Review: Into Silence and Servitude – How American Girls Became Nuns, 1945-1965 by Brian Titley

DUBLIN (IRELAND)
Irish Times

January 6, 2018

By Catriona Crowe

This a well-researched, vividly written account of a cohort of women who had great influence on female life in America

Nuns are in the air. In Alice McDermott’s recently published eighth novel, The Ninth Hour, much of the plot centres on a community of nuns, the Little Nursing Sisters of the Sick Poor, dedicated to caring for New York’s needy population. Netflix recently had a hit with The Keepers, which explores the unsolved murder of Sister Cathy Cesnik, who taught English and drama at Baltimore’s Archbishop Keough High School, and her former students’ belief that there was a cover-up by authorities after Cesnik suspected that a priest at the school, A Joseph Maskell, was guilty of sexual abuse. And The Handmaid’s Tale, Margaret Atwood’s 1985 book recently made into a riveting TV series, mimics the hierarchical structures of convent life with its dystopian Handmaids, Marthas and Aunts.
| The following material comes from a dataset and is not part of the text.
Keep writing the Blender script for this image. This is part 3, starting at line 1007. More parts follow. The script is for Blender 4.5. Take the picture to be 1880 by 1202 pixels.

Brian Titley’s Into Silence and Servitude examines the mechanisms through which young American girls and women became nuns between 1945 and 1965. He chose this time period because it was during these years that the greatest number of girls attended Catholic schools, and the greatest numbers became nuns. The period also covers the timespan between the end of the second World War and the second Vatican Council.

Titley takes us through the various phases of formation for nuns: aspirancies, high schools for boarders dedicated to attracting young girls to convent life; postulancy, their first introduction to life as a nun; the novitiate, a period of intensive religious training leading to reception and profession of vows.

The Catholic church was seriously opposed to the American public school system, and set up its own network of Catholic elementary and high schools, where religion was an integral part of the curriculum. As Baby Boom children began to appear after 1945, it was clear that the church would need to increase its school network, and that it would need large numbers of new recruits to religious life to staff it. Teaching nuns were cheap: they did not get a salary, and were prepared to suffer onerous working conditions which would not have been tolerated by their secular colleagues.